Now if you’re new to this country you might think that in this context, the word vergogna makes reference to the shame you feel over having gorged yourself on 18 fritters at an estimated fat content of twenty-six grams a piece. But you would be mistaken. Italians do not associate food and math and know nothing of calorie-counting. La vergogna doesn’t come from eating the fritter, it comes from having to reach for the fritter. It’s not committing the crime that’s the issue. It’s getting caught red-handed that really irks the Italian psyche. “Turn off the lights,” Donata joked, “So nobody will see who’s being greedy.” Note that the key word there, is not greed, it’s see. It doesn’t matter who eats fritella number eighteen, what counts, is who’s seen eating it. Now, this detail may seem like an insignificant detail, relevant only to the linguistically inclined. Trivial as it might appear, I’m convinced that this tiny nuance is a major clue to life in Italy.

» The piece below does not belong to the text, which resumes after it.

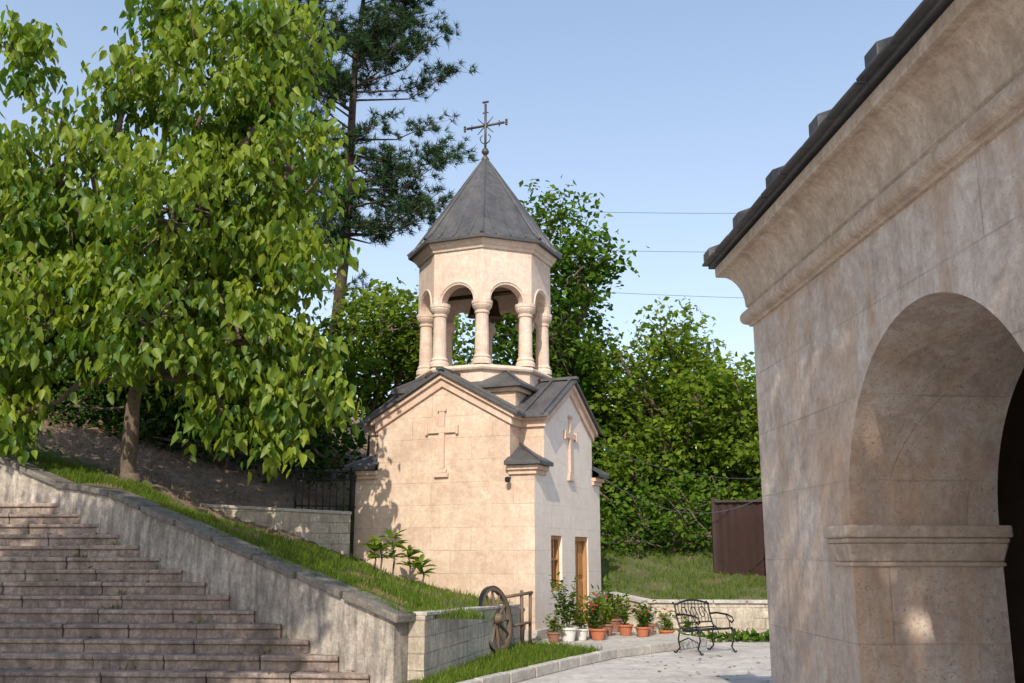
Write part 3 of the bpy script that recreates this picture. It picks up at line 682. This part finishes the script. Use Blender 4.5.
# ------------------------------------------------------------ grass
def grass(name,pts,hmin,hmax,mat=M_grassb):
    pts=np.array(pts); n=len(pts); ax=np.stack([rng.normal(0,.35,n),rng.normal(0,.35,n),np.ones(n)],1)
    NTm=np.array([(-.06,0,0),(.06,0,0),(.03,.6,.05),(0,1,.16)]); 
    leaves(name,pts,ax,rand_unit(n)*[1,1,.1],rng.uniform(hmin,hmax,n),rng.random(n),mat,None,NTm,[(0,1,2,3)])
P=[]
n=24000; a=rng.uniform(-.1,10.5,n); s=.2+rng.random(n)**1.3*1.9
x=-1.5-.828*a+.56*s; y=12.6+.56*a+.83*s
sel=(a<6.3); x2=x[sel];y2=y[sel]; P.append(np.stack([x2,y2,TZ(x2,y2)-.01],1))
sel=~sel; t=(a[sel]-6.3)/4.2; px=-6.5+(-9.6+6.5)*t; py=16.3+1.4*t; x2=px+.3*s[sel]; y2=py+.2+.9*s[sel]*.6; P.append(np.stack([x2,y2,TZ(x2,y2)-.01],1))
n=9000; x=rng.uniform(-3.5,0,n); y=rng.uniform(13,19.6,n); lim=-1.1+(y-12.86)*.24; sel=(x<lim-.15)&((x+1.5)*.56+(y-12.6)*.83>.25); x=x[sel];y=y[sel]; P.append(np.stack([x,y,TZ(x,y)-.01],1))
n=14000; x=rng.uniform(1.9,8,n); y=rng.uniform(20.4,27,n); sel=(y>20.45+np.clip(2.7-x,0,1)*1.2); x=x[sel];y=y[sel]; P.append(np.stack([x,y,TZ(x,y)-.01],1))
PG=np.concatenate(P); hn=np.sin(PG[:,0]*3.1+1.3*np.sin(PG[:,1]*2.3))*np.sin(PG[:,1]*2.7+PG[:,0])
grass('grass',PG[hn>-.45],.05,.16)
grass('dry_grass_patch',PG[hn<=-.45],.04,.10,M_dry)
def inpoly(x,y,poly):
    c=np.zeros(len(x),bool); j=len(poly)-1
    for i in range(len(poly)):
        xi,yi=poly[i];xj,yj=poly[j]; c^=((yi>y)!=(yj>y))&(x<(xj-xi)*(y-yi)/(yj-yi+1e-12)+xi); j=i
    return c
n=22000; x=rng.uniform(-1.8,1.6,n); y=rng.uniform(11.6,18,n); sel=inpoly(x,y,vp)&(x>-1.0+(y-12.86)*.24); x=x[sel];y=y[sel]
grass('verge_grass',np.stack([x,y,np.full(len(x),.095)],1),.04,.14)
n=7000; x=rng.uniform(-14,-3.6,n); y=rng.uniform(17.5,25,n); sel=dirtf(x,y)>.3; x=x[sel];y=y[sel]; sel=rng.random(len(x))<.4; x=x[sel];y=y[sel]
grass('dry_grass',np.stack([x,y,TZ(x,y)-.01],1),.06,.16,M_dry)
P=[]
for (n_,xx) in ((2,-3.2),(4,-4.2),(5,-5.6),(6,-5.5),(8,-5.2),(3,-2.9),(9,-6.6),(7,-4.6),(10,-6.1),(1,-4.9)):
    y0=12.8+.3*(n_-1); xr=-1.87-1.453*(y0-12.8)+.12; xx=min(xx,xr-.15)
    for k in range(26): 
        X=xx+rng.normal(0,.10); P.append((X,y0+.28+(xr-X)*tn-abs(rng.normal(0,.03)),.174*n_-.005))
grass('step_weeds',P,.04,.12)
n=900; C=[]
for i in range(n):
    if i<520:
        x=rng.uniform(-10,-3.6); y=rng.uniform(17.3,22); C.append((x,y,float(TZ(x,y))+.02))
    elif i<830:
        k=int(rng.integers(1,14)); y0=12.8+.3*(k-1); xr=-1.87-1.453*(y0-12.8); X=xr-abs(rng.normal(0,3)); C.append((X,y0+rng.uniform(0.02,.27)+(xr-X)*tn,.174*k+.012))
    else:
        C.append((rng.uniform(1.7,4.5),rng.uniform(13.5,17.0),.008))
C=np.array(C); leaves('fallen_leaves',C,rand_unit(len(C))*[1,1,.1],rand_unit(len(C))*.2+[0,0,1],rng.uniform(.04,.10,len(C)),rng.random(len(C)),M_dry,None,RHOMB,RHOMBF)

# ------------------------------------------------------------ wagon wheel
g=group('wagon_wheel',(-.33,16.35,.62)); g.rotation_euler=(R(-4),0,0)
wh=MB(); n=36
def ring(r0,r1,w_,m=0):
    V=[];F=[]
    for k in range(n):
        t=2*math.pi*k/n; c,s=math.cos(t),math.sin(t)
        V+=[(-w_,r0*c,r0*s),(w_,r0*c,r0*s),(w_,r1*c,r1*s),(-w_,r1*c,r1*s)]
    for k in range(n):
        a=4*k;b=4*((k+1)%n)
        for j in range(4): F.append((a+j,a+(j+1)%4,b+(j+1)%4,b+j))
    wh.add(V,F,m)
ring(.445,.505,.032,0); ring(.506,.520,.036,1)
for k in range(12):
    t=2*math.pi*k/12; c,s=math.cos(t),math.sin(t); wh.tube([(0,.07*c,.07*s),(0,.25*c,.25*s),(0,.45*c,.45*s)],[.022,.028,.018],8)
wh.tube([(-.13,0,0),(-.11,0,0),(-.04,0,0),(.04,0,0),(.11,0,0),(.13,0,0)],[.05,.065,.09,.09,.065,.05],14)
wo=wh.obj('rim_spokes_hub',[M_oldwood,M_iron],g); wo.rotation_euler=(0,R(-8),R(-27)); wo.location=(.07,-.08,-.02)
g=group('wooden_cart_frame'); mb=MB()
mb.beam((.02,17.05,.08),(.06,17.05,1.05),.06,.06); mb.tube([(.18,17.2,.1),(.16,17.15,1.02)],.03,7); mb.tube([(-.12,16.9,.92),(.34,17.3,.98)],.028,7); mb.tube([(-.05,16.95,.45),(.3,17.25,.5)],.024,7); mb.tube([(.3,17.3,.1),(.31,17.3,1.0)],.028,7)
mb.obj('poles',M_oldwood,g,smooth=True)

# ------------------------------------------------------------ bench
g=group('iron_garden_bench',(3.24,17.35,0),R(38)); g.scale=(.76,.86,.93); mb=MB()
prof=[(-.27,.43),(-.18,.41),(-.08,.40),(.02,.40),(.12,.405),(.20,.43)]
for y,z in prof: mb.tube([(-.55,y,z),(.55,y,z)],.014,6)
for x in (-.55,.55):
    mb.tube([(x,-.33,.38),(x,-.27,.43),(x,-.08,.40),(x,.12,.405),(x,.22,.47),(x,.28,.62),(x,.33,.84),(x,.38,.88)],.018,7)
    mb.tube([(x,-.25,.42),(x,-.30,.25),(x,-.24,.10),(x,-.32,0.01),(x,-.36,.03)],.018,7)
    mb.tube([(x,.20,.44),(x,.26,.25),(x,.22,.10),(x,.33,0.01),(x,.38,.03)],.018,7)
    mb.tube([(x,-.24,.20),(x,0,.28),(x,.22,.20)],.012,6)
    mb.tube([(x,.29,.66),(x,.1,.68),(x,-.15,.66),(x,-.28,.62),(x,-.31,.56),(x,-.26,.52),(x,-.22,.56)],.018,7)
    mb.tube([(x,-.22,.42),(x,-.2,.55),(x,-.12,.66)],.012,6)
mb.tube([(x,.33+.02*math.cos(x*5),.84+.07*math.cos(x/.55*math.pi/2)) for x in np.linspace(-.55,.55,15)],.018,7)
mb.tube([(-.55,.24,.52),(.55,.24,.52)],.014,6)
for i in range(9):
    x=-.44+i*.11; mb.tube([(x,.24,.52),(x+.03,.27,.62),(x-.03,.30,.74),(x,.335,.84+.07*math.cos(x/.55*math.pi/2))],.009,5)
for cx in (-.3,0,.3):
    mb.tube([(cx+.09*math.cos(t),.29+.02*math.sin(t),.70+.09*math.sin(t)) for t in np.linspace(0,2*math.pi,14)],.009,5)
mb.obj('frame',M_iron,g,smooth=True)

# ------------------------------------------------------------ sheet metal fence
g=group('corrugated_metal_fence'); mb=MB()
def corr(p,q,z0,z1):
    p=np.array(p);q=np.array(q); L_=np.linalg.norm(q-p); n=int(L_/.09); nrm=np.array((-(q-p)[1],(q-p)[0]))/L_
    pts=[]
    for i in range(n+1):
        b=p+(q-p)*i/n; off=.018 if i%2 else -.018; pts.append(b+nrm*off)
    V=[(a[0],a[1],z0) for a in pts]+[(a[0],a[1],z1) for a in pts]; m_=len(pts)
    mb.add(V,[(i,i+1,i+1+m_,i+m_) for i in range(m_-1)])
corr((4.85,24.2),(6.0,23.9),.6,2.83); corr((6.05,23.9),(5.62,22.2),.55,2.85)
for p in ((4.82,24.2),(6.02,23.88),(5.62,22.15)): mb.box(p[0]-.04,p[0]+.04,p[1]-.04,p[1]+.04,.3,2.95)
mb.beam((4.85,24.15,2.83),(6.0,23.85,2.83),.06,.05); mb.beam((6.05,23.85,2.85),(5.62,22.2,2.85),.06,.05)
mb.obj('panels',M_fence,g)

# ------------------------------------------------------------ pots and plants
def pot(name,x,y,z,r,h,mat,ph_,leafn,lm,flower=None,spread=.5,ls=.085,nf=5):
    g=group(name); mb=MB()
    prof=[(r*.62,0),(r*.68,.01),(r*.95,h*.82),(r*1.08,h*.83),(r*1.1,h),(r*.98,h),(r*.95,h*.9),(.001,h*.9)]
    mb.lathe(prof,(x,y,z),n=20); mb.obj('pot',mat,g,smooth=False,bevel=.003)
    n=leafn; st=MB(); k=9; C=[];A=[]; tops=[]
    for i in range(k):
        a=rng.uniform(0,6.28); s=rng.uniform(.2,1)*spread*ph_; top=np.array((x+s*math.cos(a),y+s*math.sin(a),z+h+ph_*rng.uniform(.5,1.05)))
        b=np.array((x,y,z+h*.85)); st.tube([b,(b+top)/2+rng.normal(0,.02,3),top],[.009,.007,.004],5); tops.append(top)
        for j in range(n//k):
            t=rng.uniform(.2,1.05); C.append(b+(top-b)*t+rng.normal(0,.045,3)); A.append(rand_unit(1)[0]*[1,1,.4]+[0,0,.25])
    C=np.array(C);A=np.array(A); leaves('leaves',C,A,rand_unit(len(C))*.5+[0,0,1],ls*rng.uniform(.6,1.3,len(C)),rng.random(len(C)),lm,g)
    st.obj('stems',M_bark,g)
    if flower:
        f_=MB()
        for i in range(nf):
            p=tops[i%k]+rng.normal(0,.035,3)+[0,0,.02]; f_.lathe([(.003,-.015),(.020,-.008),(.03,.01),(.008,.018)],tuple(p),n=6)
        f_.obj('flowers',flower,g)
Z=.13
pot('potted_shrub',.98,18.0,Z,.15,.24,M_white,.85,300,M_leafB,None,spread=.38,ls=.095)
pot('potted_plant',1.22,18.25,Z,.13,.20,M_white,.40,180,M_leafC,M_flP,nf=5)
pot('potted_plant',1.52,18.3,Z,.15,.20,M_terra,.36,200,M_leafB,M_flR,nf=9)
pot('potted_plant',1.5,18.75,Z,.14,.34,M_terra2,.42,200,M_leafC,M_flR,nf=7)
pot('potted_plant',1.75,19.2,Z,.14,.22,M_terra2,.36,170,M_leafA,None)
pot('potted_plant',2.12,19.3,Z,.14,.2,M_terra,.44,190,M_leafC,M_flP,nf=4)
pot('potted_plant',2.4,19.0,Z,.13,.18,M_terra,.3,160,M_leafB,M_flR,nf=7)
pot('potted_plant',2.55,19.45,Z,.15,.2,M_terra2,.36,170,M_leafB,None)
pot('potted_plant',2.95,19.75,0,.14,.2,M_terra,.32,150,M_leafC,M_flR,nf=5)
pot('potted_shrub',2.0,20.3,Z,.16,.25,M_terra2,.7,260,M_leafB,None,ls=.1)
pot('potted_plant',.72,17.85,Z,.12,.17,M_terra2,.27,120,M_leafC,M_flP,nf=3)
pot('potted_plant',3.35,19.7,0,.12,.16,M_white,.24,100,M_leafC,None)
BLADE=np.array([(0,0,0),(-.13,.3,.05),(-.15,.65,.02),(0,1,-.15),(.15,.65,.02),(.13,.3,.05),(0,.5,-.03)]); BLF=[(0,6,2,1),(6,3,2),(0,5,4,6),(6,4,3)]
g=group('magnolia_shrub'); C=[];A=[];st=MB()
for (x,y,h) in ((-2.35,18.1,.62),(-2.15,18.3,.75),(-1.85,18.2,.6),(-1.6,18.1,.45),(-2.5,18.4,.5)):
    z=float(TZ(x,y)); st.tube([(x,y,z-.05),(x+.04,y,z+h*.5),(x-.02,y,z+h)],[.02,.016,.01],6)
    for zz in (h*.55,h*.8,h):
        for k in range(9): a=rng.uniform(0,6.28); C.append((x,y,z+zz)); A.append((math.cos(a),math.sin(a),rng.uniform(-.1,.8)))
leaves('leaves',np.array(C,float),np.array(A),rand_unit(len(C))*.3+[0,0,1],rng.uniform(.2,.34,len(C)),rng.random(len(C)),M_leafC,g,BLADE,BLF); st.obj('stems',M_bark,g)
C=[]
for i in range(260): C.append((rng.uniform(3.3,5.4),rng.uniform(19.35,19.8),rng.uniform(0,.12)))
C=np.array(C); leaves('ground_cover_plants',C,rand_unit(len(C))+[0,0,.9],rand_unit(len(C))+[0,0,1],rng.uniform(.08,.17,len(C)),rng.random(len(C)),M_leafB,None)

# ------------------------------------------------------------ cables
def cable(name,a,b,sag,r=.009,mat=M_wire):
    g=group(name); mb=MB(); a=np.array(a,float);b=np.array(b,float)
    P=[a+(b-a)*t-[0,0,sag*4*t*(1-t)] for t in np.linspace(0,1,24)]; mb.tube(P,r,5)
    mb.obj('wire',mat,g)
cable('overhead_cable',(1.85,21.5,3.3),(5.62,22.2,2.9),.6,.009)
cable('overhead_cable',(1.7,21.0,3.9),(6.05,23.9,3.4),.25,.009)
cable('power_line',(3,60,22.9),(40,60,23.6),.4,.014)
cable('power_line',(3,61,20.7),(40,61,21.2),.4,.014)
cable('power_line',(3,62,18.3),(40,62,17.7),.4,.014)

Learn the secrets of shame and many mysteries of l’italianità, Italianess, will suddenly be as clear as the sky on a summer’s day.
“There are two types of cultures in the world,” my University Professor Gustavo Foscarini told me one fateful day, “shame cultures and guilt cultures. Latin, Asian, and Arab societies are shame cultures. Anglo-Saxon, Germanic, and Scandinavian countries are guilt cultures.”
“I grew up in a monastery near Palermo,” he continued, “and I never wanted to kneel in church, ashamed as I was of the holes in my shoes.” He laughed, “Had I been brought up in a guilt-culture, I wouldn’t have been so ashamed of my poverty. I would have been much more concerned about who was to blame for it.”
Well, alas, unbeknownst to my dear Sicilian professor, I have been obsessing about his statement ever since. And after ten years of collecting evidence everywhere, I’ve decided that I can consider him perfectly right.
Upon observation, it’s safe to conclude, that in guilt culture, if you trip on a crack in the sidewalk, spill hot coffee on your lap, or slip on a freshly mopped floor, it all comes down to who’s to blame. That is to say, may the guilty party please rise, so that we may shoot him down and take all his money. It’s the lawsuit craze readily explained. I’ve discovered that guilt-culture citizens are prone to feel guilty for such things as spreading mayonnaise on their bread or taking a second helping of anything except celery. They torture themselves about trivial matters like not achieving their full potential, forgetting a birthday, or thinking about taking out the garbage but not actually doing it. Guilt is prolific in societies where closed doors and perfectionism runs rampant. Guilt, you might say, is a private phenomenon that a person suffers in the solitude of his own mind-labyrinth. As natural strangers to solitude, Italians are seldom slave to it.
The undisputable mistress of Italian society is, in fact, guilt’s fraternal twin, Vergogna. And perhaps, if guilt is a private obsession, then shame is a collective affectation. Ever-present queen of the piazza, shame is common in Italy and other cultures where family obligation and community pressure make saving face the primary goal of all citizens, both young and old. “Italians feel shame, because everyone is always looking. The bread lady, the neighbour, the neighbour’s dog, tutti. Even Donata who pulls her summer laundry in at midnight to see who’s coming home with whom and at what hour,” my cousin Mariana, teased our host, as she reached for la frittella della vergogna.
“Listen,” I told my crowding audience, “In the U.S., a student sued a doughnut shop for 20,000 dollars because he slipped on a newly mopped floor. He won, because the court ruled that there should have been signs saying “Watch your step. WET FLOOR.”
“What’s a doughnut?” my cousins wanted to know.
“Sort of like a frittella with a hole in the middle.”
There was hearty laughter everywhere.
“The fritter man cleaned his shop and had to pay twenty thousand dollars!” Marianna paused a moment, chewing thoughtfully, “Better shame than guilt,” she mused, “Shame is much cheaper.”